The Times of India has a story about what an Indian university student thought were the most surprising aspects of his experience studying in the US.
Aniruddh Chaturvedi came from Mumbai to Carnegie Melon University in Pittsburgh, Penn., where he is majoring in computer science. This past summer he interned at a tech company in Silicon Valley.
It's interesting reading, some of which you might expect, about economic differences, supermarkets, obesity, etc. made his list of surprising things.
But Americans in general seem to come across to Aniruddh somewhat better than we come across to ourselves:
His observations were not filled with the anti-American observations that Americans have come to expect from visitors, or that many of us see in our daily lives.

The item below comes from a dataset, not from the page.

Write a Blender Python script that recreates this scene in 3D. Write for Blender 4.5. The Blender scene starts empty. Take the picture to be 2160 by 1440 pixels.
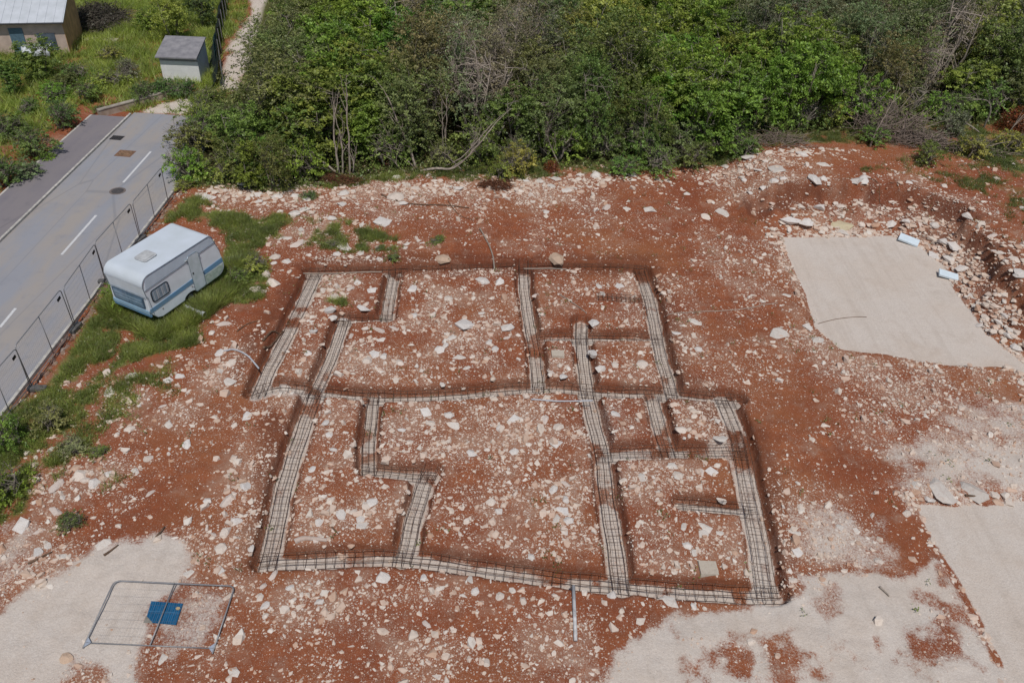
import bpy, bmesh, math, random
import numpy as np
from mathutils import Matrix, Vector
random.seed(7); RNG = np.random.default_rng(7)
scene = bpy.context.scene
col = scene.collection
R = math.radians

# ------------------------------------------------------------------ camera
CF, CTH, CRO, CH = 1680.0, R(37.55), R(3.66), 20.67
_F = np.array([0, math.cos(CTH), -math.sin(CTH)]); _R = np.array([1.0, 0, 0]); _U = np.cross(_R, _F)
_R2 = math.cos(CRO) * _R + math.sin(CRO) * _U; _U2 = -math.sin(CRO) * _R + math.cos(CRO) * _U
cd = bpy.data.cameras.new('camera'); cam = bpy.data.objects.new('camera', cd); col.objects.link(cam)
cd.sensor_width = 36; cd.lens = CF / 2160 * 36; cd.clip_start = 0.5; cd.clip_end = 1500
M = Matrix([[_R2[i], _U2[i], -_F[i], 0] for i in range(3)] + [[0, 0, 0, 1]]); M[2][3] = CH
cam.matrix_world = M
scene.camera = cam
# ------------------------------------------------------------------ world, sun, exposure
SUN = Vector((0.05, -0.44, 0.85)).normalized()
w = bpy.data.worlds.new('World'); scene.world = w; w.use_nodes = True
nt = w.node_tree; nt.nodes.clear()
sky = nt.nodes.new('ShaderNodeTexSky'); sky.sky_type = 'NISHITA'; sky.sun_disc = False
sky.sun_elevation = math.asin(SUN.z); sky.sun_rotation = math.atan2(SUN.x, SUN.y)
bg = nt.nodes.new('ShaderNodeBackground'); bg.inputs[1].default_value = 0.09
wo = nt.nodes.new('ShaderNodeOutputWorld'); nt.links.new(sky.outputs[0], bg.inputs[0]); nt.links.new(bg.outputs[0], wo.inputs[0])
sl = bpy.data.lights.new('sun', 'SUN'); sl.energy = 3.8; sl.angle = R(0.55); sl.color = (1.0, 0.955, 0.90)
so = bpy.data.objects.new('sun', sl); col.objects.link(so); so.rotation_euler = SUN.to_track_quat('Z', 'Y').to_euler(); so.location = (0, 0, 60)
scene.view_settings.view_transform = 'Standard'; scene.view_settings.look = 'None'
scene.view_settings.exposure = -0.48; scene.view_settings.gamma = 1; scene.view_settings.use_curve_mapping = False
scene.render.engine = 'CYCLES'; scene.cycles.max_bounces = 5; scene.cycles.diffuse_bounces = 3; scene.cycles.glossy_bounces = 2; scene.cycles.transmission_bounces = 3

# ------------------------------------------------------------------ helpers
def ray(px, py):
    return _F + _R2 * (px - 1080) / CF - _U2 * (py - 720) / CF
def G(px, py, z=0.0):
    d = ray(px, py); t = (z - CH) / d[2]
    return np.array([d[0] * t, d[1] * t])
def GP(lst, z=0.0): return np.array([G(a, b, z) for a, b in lst])
def proj(x, y, z):
    vx, vy, vz = x, y, z - CH
    f = vx * _F[0] + vy * _F[1] + vz * _F[2]
    return 1080 + CF * (vx * _R2[0] + vy * _R2[1] + vz * _R2[2]) / f, 720 - CF * (vx * _U2[0] + vy * _U2[1] + vz * _U2[2]) / f
def S(x, a, b):
    t = np.clip((x - a) / (b - a), 0, 1); return t * t * (3 - 2 * t)
_T = np.random.default_rng(3).random((256, 256))
def vnoise(x, y):
    xi = np.floor(x).astype(int); yi = np.floor(y).astype(int); fx = x - xi; fy = y - yi
    fx = fx * fx * (3 - 2 * fx); fy = fy * fy * (3 - 2 * fy)
    a = _T[xi & 255, yi & 255]; b = _T[(xi + 1) & 255, yi & 255]; c = _T[xi & 255, (yi + 1) & 255]; d = _T[(xi + 1) & 255, (yi + 1) & 255]
    return (a * (1 - fx) + b * fx) * (1 - fy) + (c * (1 - fx) + d * fx) * fy
def fbm(x, y, s, o=4, k=0.0):
    r = 0; amp = 0.5
    for i in range(o):
        r = r + amp * (vnoise(x * s + 17.3 * i + k, y * s + 9.1 * i - k) - 0.5); s *= 2.03; amp *= 0.5
    return r * 2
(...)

He is not totally unaware of some less negative aspects, discrimination, waste of food, money, and prices. But by and large these aspects did not seem a major part of his impressions.
One wonders whether his naïveté will get bruised and he will come to his senses as his studies progress, or if the US is actually nowhere near as bad as many of us think it is.
(Score: 3, Insightful) by VLM on Saturday October 18 2014, @02:44PM
Dude is a little confused about our classless society WRT services and products.
We all have a common consumption level not at all common incomes etc. Saying some shouldn't consume as much as others, is seen Exactly the same as racism for commercial mass media advertising sales reasons. It would be like suggesting we go back to segregated schools or water fountains, from a social faux pas attitude.
As an example, I'm sitting on my $1200 couch last night relaxing after a week at the $120K/yr job reading an article linked to from HN at some SJW website in absolute intestine writhing agony about an anecdote were a dude bought a $1350 couch for his trailer to relax in at the end of the day paid by his $25K/yr job and the SJW article was a couple pages of propaganda about the injustice that the loan shark he rented the couch from actually un-american-ly demanded his rental payment, how dare he, It was pretty freaky. But if you model it as we're all supposed to have a common and equal consumption level (from each according to their ability and to each according to their need) then it all makes sense. We're "supposed to" spend money at a roughly $75K/yr income level. Of course the median is like $40K whoops. For me its pretty easy to consume at the standard level, for the truck driver dude in the SJW story at $25K its really hard to consume at the standard level.
So we've got a 95th percentile job where I live or 90th percentile job nationwide, sitting in a 50th percentile brand new couch, more or less, but the dude in the story has about 20th percentile household income and he's trying to buy (rent, really) the same 50th percentile couch (and yeah I did check the numbers and 1 in 5 american families DO make less than $25K/yr). I didn't check and see if a bit over $1K is a median couch but from a casual observation at the furniture store when we bought it, it sounds about right plus or minus exotic leather upholstery (eww) or maybe immense size costing more for an obese mcmansion.
This is what's confusing the Indian dude. He sees "married with children" and thinks the lifestyle on the stage is an accurate reflection of a retail store clerks lifestyle. The humor might be similar, but the dudes rented room isn't going to look anything like the amazing house stage on the show.
I work in a building with 800 people (probably more) and there's a call center that I know only pays $8/hr and I make about the same pay per hour as they pull per day, but they "all" have new iphones that cost twice what I paid for my Android phone, and have rims and stereos in their car that must cost about as much as my cheap new commuter car. Oh and none of the poor people would be seen dead in shoes that cost any less than twice my cheap-ish sneakers, and I buy kinda nice shoes because I hike a lot at lunch hour etc, I'm talking about $8/hr people buying $300 sneakers made in China for $1/pair. Poor people priorities for spending money are invariably really weird compared to wealthier people attitudes.
(Score: 0) by Anonymous Coward on Saturday October 18 2014, @05:53PM
> Poor people priorities for spending money are invariably really weird compared to wealthier people attitudes.
A curious person would try to figure out why that is. A self-involved person would decide that its because they are stupid.